One day we took a drive up to Coronet Peak. It’s one of the ski areas here. The 17 km drive from town is quite scenic as the roads twist and turn through the mountains.  We reached the bottom of the mountain to find signs there indicating whether or not you could drive up to the ski lodge and if you needed chains. All looked good for us to make it all the way to the top without the need to stop in one of the designated parking areas. Of course there were definitely some icy spots along the way where the sun had not reached the road. I’m no sissy when it comes to this stuff but I will admit that I held my breath a few times as I felt the tires slide on the ice while I looked over the side of the mountain. Dan obviously drove it like he’d done it his entire life so there really wasn’t much to be afraid of in all reality. 
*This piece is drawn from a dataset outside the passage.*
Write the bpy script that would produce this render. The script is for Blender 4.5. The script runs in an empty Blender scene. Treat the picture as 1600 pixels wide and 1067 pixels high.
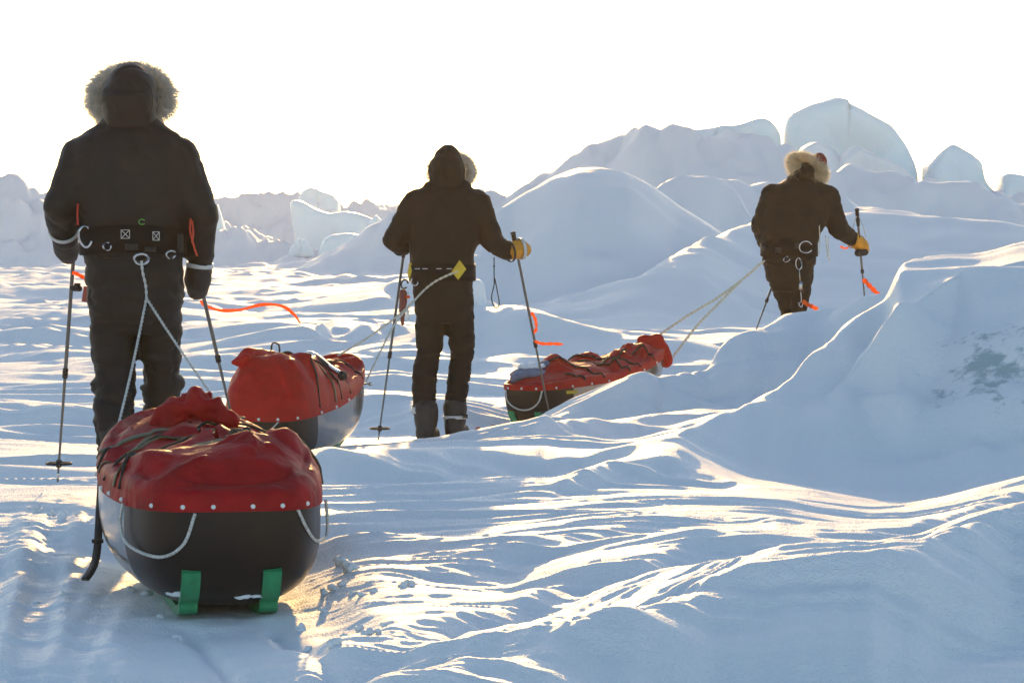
import bpy, bmesh, math, random
import numpy as np
from mathutils import Vector, Matrix, noise as mnoise
random.seed(7); RNG = np.random.default_rng(11)
scene = bpy.context.scene
COL = scene.collection
R = math.radians

# ------------------------------------------------------------------ camera model
F = 4850.0            # focal length in photo pixels (1600 px wide)
H = 1.10              # camera height (m)
PITCH = math.atan(133.5 / F)
_fw = np.array([0, math.cos(PITCH), -math.sin(PITCH)])
_up = np.array([0, math.sin(PITCH), math.cos(PITCH)])
def P(px, py, d):
    """world point seen at photo pixel (px,py) at distance d"""
    return np.array([0, 0, H]) + d * (_fw + np.array([1, 0, 0]) * (px - 800) / F + _up * (533.5 - py) / F)
cam_d = bpy.data.cameras.new('camera'); cam = bpy.data.objects.new('camera', cam_d); COL.objects.link(cam)
cam.location = (0, 0, H); cam.rotation_euler = (R(90) - PITCH, 0, 0)
cam_d.sensor_width = 36; cam_d.lens = 36 * F / 1600; cam_d.clip_end = 6000; cam_d.clip_start = 0.1
scene.camera = cam

# ------------------------------------------------------------------ light and sky
GLARE_HAZE = .00036  # density of the added volume that imitates lens glare
SUN_EL, SUN_AZ = R(11.5), math.atan((700 - 800) / F)
S = Vector((math.sin(SUN_AZ) * math.cos(SUN_EL), math.cos(SUN_AZ) * math.cos(SUN_EL), math.sin(SUN_EL)))
sd = bpy.data.lights.new('sun', 'SUN'); sun = bpy.data.objects.new('sun', sd); COL.objects.link(sun)
sun.rotation_euler = (-S).to_track_quat('-Z', 'Y').to_euler()
sd.energy = 2.5; sd.angle = R(0.55); sd.color = (1.0, 0.60, 0.22)
w = bpy.data.worlds.new('World'); scene.world = w; w.use_nodes = True
nt = w.node_tree; bg = nt.nodes['Background']
sky = nt.nodes.new('ShaderNodeTexSky'); sky.sky_type = 'NISHITA'; sky.sun_disc = False
sky.sun_elevation = SUN_EL; sky.sun_rotation = SUN_AZ
sky.air_density = 1.0; sky.dust_density = 0.6; sky.ozone_density = 1.3
nt.links.new(sky.outputs[0], bg.inputs[0]); bg.inputs[1].default_value = 0.15
scene.view_settings.view_transform = 'Standard'; scene.view_settings.look = 'None'
scene.view_settings.exposure = 0.78; scene.view_settings.gamma = 1.0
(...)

We reached the top and were rewarded with some spectacular views of the surrounding mountains and the valley below. The air was crisp and clear as a bell so you could literally see for miles. The slopes were not open yet for the season. They would not be opening for a few more days so we virtually had the area all to ourselves. Lutz & Gabi were planning to go skiing one day so they checked out the lodge and slopes while we took some incredible photos of the area. We aren’t much for the freezing cold but it was a bit fun to play in some snow and act like kids for a bit.

After enjoying the views we headed back toward town where we were hoping to find a bite to eat. We stopped at the Shotover River along the way for a little side adventure. There is a restaurant there but since ski season isn’t officially open they weren’t either. Shotover is a 75 km long river that runs from the southern end of the Southern Alps through to Queenstown. Being fed from the Alps and their glaciers, this water here is a beautiful color of pale turquoise. This is a fast moving river with lots of rapids and is used for whitewater rafting, jet boat tours and more. Since we arrived in town just before the “season” opened we had the opportunity to see it without the crowds. It’s simply spectacular!

After our little side adventure we headed into town to eat. We ended up at my favorite Irish pub, Póg Mahone’s. It’s such a quaint little place with a stone fireplace and lots of dark wood. When we were here last year the bartender told us that the entire bar had been shipped here from Ireland. It’s truly beautiful. And, they have the absolute best Beef & Guinness Pie I’ve ever had so I, of course, had that while the rest of the crew had ribs. We enjoyed our afternoon in the warm pub as we imbibed in some frosty beers and feasted upon their brilliant meals. All the while we chatted about the events of the day as we began planning for the next. There truly is nothing like great adventures with awesome friends…even if it is a bit chilly outside.